Recent developments in the humanities and social sciences have provoked questions in ethics, politics, and life that exceed existing disciplinary boundaries. Spanning the humanities and social sciences in a unique manner, our department has taken a leading role in shaping critical engagements with such questions. Faculty research responds to an interlocking network of global challenges and dilemmas, with regional expertise in Latin America, South, East, and Southeast Asia, Africa, the Middle East, and the United States. Against the historical reality of anthropology as a discipline haunted by Eurocentric assumptions, this department has sought to decenter elite and metropolitan knowledge production by working with diverse traditions of scholarly inquiry and everyday practice.
The Department of Anthropology emphasizes the importance of ethnographic research methods, conducted through intensive fieldwork in a single site or in a network of sites.
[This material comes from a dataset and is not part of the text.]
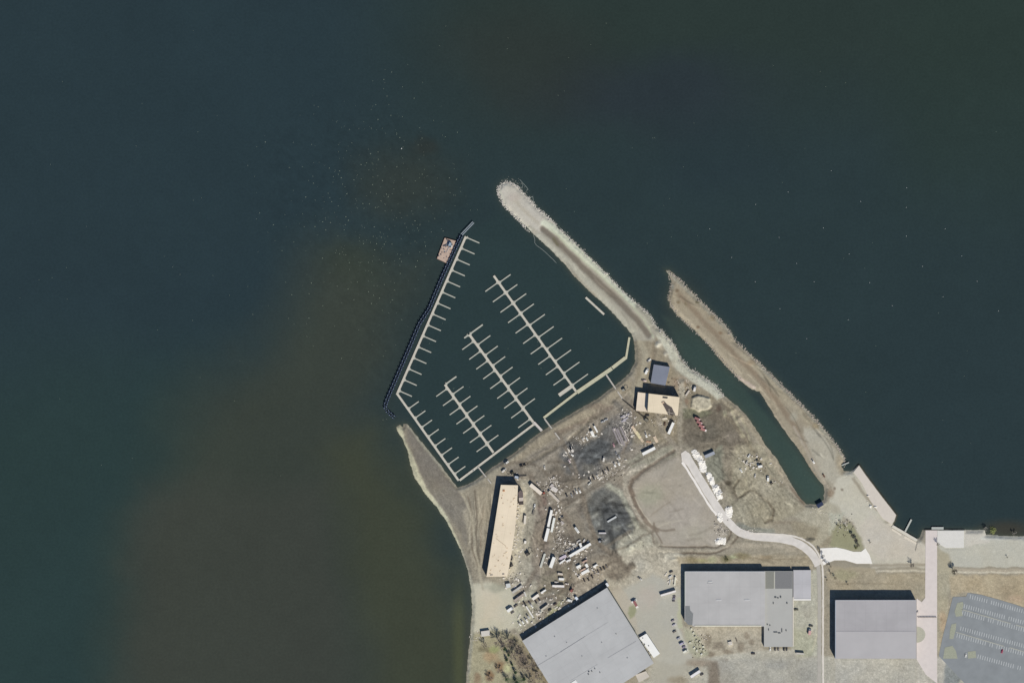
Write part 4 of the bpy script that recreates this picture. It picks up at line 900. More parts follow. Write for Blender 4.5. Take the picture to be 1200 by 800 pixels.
for (a, b) in (((781,482.3),(791,484.5)), ((783.5,478.5),(783.8,486))):
    a = Vector(P(*a)) - Vector((o.x, o.y, 0)); b = Vector(P(*b)) - Vector((o.x, o.y, 0)); d = b - a
    MB().box(0, 0, 0, d.length, .45, .5).build('beam', mat((196,186,170), .7, .05), t, ((a.x+b.x)/2, (a.y+b.y)/2, 13.0 - o.z + .06), math.atan2(d.y, d.x))
on(t, o, 13.0, 'roof_gear', 776.5, 471.5, 3, 2, .7, 20, (200,176,150))
# two-storey end block casting the deeper shadow
t, roof, o = poly_building('small_building', 'small building with a smooth blue-grey roof near the foot of the jetty', 'blue', 6.4, (128, 133, 146), (170, 166, 160), rib=(75, 1.2, .03))
B['blue_pad'] = [(764,424.5),(787,428),(782,454),(760,450)]
t, roof, o = poly_building('warehouse', 'huge tilted warehouse with a pale grey roof at the bottom edge, southwest of the lot', 'west', 8.2, (183, 183, 182), (168, 166, 160), rib=(58, 1.5, .02))
def strip(t, o, h, name, a, b, w_, ph, col):
    a = Vector(P(*a)) - Vector((o.x, o.y, 0)); b = Vector(P(*b)) - Vector((o.x, o.y, 0)); d = b - a
    MB().box(0, 0, 0, d.length, w_, ph).build(name, mat(col, .7, .12, .2), t, ((a.x + b.x) / 2, (a.y + b.y) / 2, h - o.z + .003), math.atan2(d.y, d.x))
strip(t, o, 8.2, 'roof_ridge', (656,763.5), (686,744.5), .7, .18, (150,150,152)); strip(t, o, 8.2, 'roof_ridge', (686.2,744.3), (712,728.5), .6, .12, (170,170,170)); strip(t, o, 8.2, 'roof_ridge', (629,779.5), (655.8,763.7), .6, .15, (160,160,160))
strip(t, o, 8.2, 'roof_ridge', (712,770), (745,750.5), .6, .14, (160,160,161)); strip(t, o, 8.2, 'roof_ridge', (668,797), (700,777.5), .5, .1, (172,172,172))
strip(t, o, 8.2, 'parapet', (711.8,688.4), (748.3,747), .5, .35, (120,124,116))
for q in ((689.5,789,1.2,1),(693.5,785.5,1,1.4),(697,782.5,1,1),(703,787,.9,1),(690,786,1.6,.8)): on(t, o, 8.2, 'roof_vent', q[0], q[1], q[2], q[3], .9, 30, (96,98,100))
on(t, o, 8.2, 'skylight', 672, 800, 9, 5, .4, 33, (226,226,222))
for q in ((666,707,3,1.2),(675,700.5,2.5,2),(640,722,2,1)): pass
for q in ((650,745,1.2,1),(664,752,1,1),(700,712,1.2,1.2),(722,742,1,1.4),(735,770,1.2,1),(682,768,1,1),(640,768,1.2,1),(705,752,1,1)): on(t, o, 8.2, 'roof_vent', q[0], q[1], q[2], q[3], .6, 30, (150,151,152))
t, roof, o = poly_building('white_annex', 'bright white low annex on the east corner of the tilted warehouse', 'lean', 4.6, (238, 237, 232), (190, 188, 182), rib=None)
for q in ((754.5,755,1.6,3.2),(753.2,747,.8,1),(762.3,766.5,1.6,1.6),(760,756,1,1)): on(t, o, 4.6, 'roof_vent', q[0], q[1], q[2], q[3], .5, -35, (110,110,108))
t, roof, o = poly_building('canopy_building', 'small beige flat-roofed block at the southeast corner of the tilted warehouse', 'canopy', 3.8, (196, 188, 176), (150, 140, 130))
t, roof, o = poly_building('warehouse', 'wide flat-roofed grey warehouse in the middle, with a cream strip along its south edge', 'mid', 9.2, (182, 180, 178), (176, 172, 164), rib=(0, 1.5, .012),
    parapet=[(((814,732.3),(892,732.3)), 1.1, .5, (228,224,206)), (((802.4,669),(802.4,709)), .6, .3, (186,192,184)), (((802.5,668.9),(895,668.9)), .6, .3, (176,180,184))])
pz = [(802.6,709),(808,709),(808.5,714),(812,718),(811,731.5),(806,731),(802.6,727)]
MB().prism([(P(*p)[0] - o.x, P(*p)[1] - o.y) for p in pz], 9.2 - o.z + .004, 9.2 - o.z + .05).build('roof_patch', mat((128,130,130), .85, .1), t)
on(t, o, 9.2, 'roof_vent', 832, 680.8, 5, 1.2, .5, 0, (206,206,204)); on(t, o, 9.2, 'roof_vent', 832, 682.4, 7, .8, .2, 0, (164,163,164)); on(t, o, 9.2, 'roof_vent', 842, 702, 6, 1.4, .3, 0, (192,192,192)); on(t, o, 9.2, 'roof_vent', 875, 702, 6, 1.4, .3, 0, (192,192,192))
t, roof, o = poly_building('brick_block', 'grey-roofed block with dark roof panels, joined to the east end of the wide flat warehouse', 'midE', 6.6, (176, 175, 170), (150, 146, 138), parapet=[(((929,699),(929,756.5)), 1.1, .5, (222,214,200))])
for q in ((901.5,679,9.5,20,(134,134,126)),(918,679,20,20,(124,124,124)),(906.8,679,1,19,(176,174,160))): on(t, o, 6.6, 'roof_panel', q[0], q[1], q[2], q[3], .08 if q[2] > 1.5 else .4, 0, q[4])
for q in ((908.5,699.2,2.2,1.3),(911.5,700,1.4,1),(914.5,698.8,1.4,2),(922,706,1.2,1.6),(906,706,.8,2),(899,731,1,1.2),(902,732,1,1),(900.5,737,.7,2),(921,738,.9,1.6),(916,738,.8,4),(908.5,740,4.5,.7),(913,741,3,.7)): on(t, o, 6.6, 'roof_vent', q[0], q[1], q[2], q[3], .8, 0, (96,98,98))
t, roof, o = poly_building('metal_annex', 'pale metal-roofed annex with a white edge, east of the dark roof panels', 'midA', 5.6, (186, 184, 186), (176, 172, 168), rib=(0, 1.2, .03), parapet=[(((929.8,701.9),(950,701.9)), 1.8, .3, (232,228,222))])
t, roof, o = poly_building('warehouse', 'rectangular warehouse with a smooth mid-grey roof at the bottom right, beside the promenade', 'east', 11.6, (172, 169, 170), (160, 160, 162), rib=(0, 1.5, .006), parapet=[(((978.5,702.4),(1072.5,702.4)), .7, .3, (176,176,180)), (((978.4,703),(978.4,770)), .7, .3, (168,176,186))])
strip(t, o, 11.6, 'roof_ridge', (979,738.5), (1072,738.5), .5, .15, (160,158,161))
pp = [(979.2,739),(1072.3,739),(1072.3,770.2),(979.2,770.2)]  # flat panel on the south half, slightly lighter than the roof
MB().prism([(P(*p)[0] - o.x, P(*p)[1] - o.y) for p in pp], 11.6 - o.z + .002, 11.6 - o.z + .03).build('south_roof_panel', mat((179,176,176), .75, .05, .06), t)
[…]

Our ethnographic research has involved both innovative engagement and solid grounding in multiple anthropological traditions. Faculty and graduate students have conducted longitudinal studies through repeated field visits, combined quantitative and qualitative methods, explored novel methods in archival research, and followed networks and movements of people, institutions, and ideas across dispersed sites.
We take ethnography as generative of anthropological theory and objects of anthropological reflection, rather than merely as a mode of collecting data, making observations, or illustrating theoretical claims. Our emphasis on the link between theory and ethnography reflects the dynamism of the interdisciplinary conversation animating work within the department, which places our work in a mutually productive conversation with scholars and scholarship in philosophy and social and political theory. We are deeply invested in carrying forward and sustaining such dialogue across the humanities and social sciences.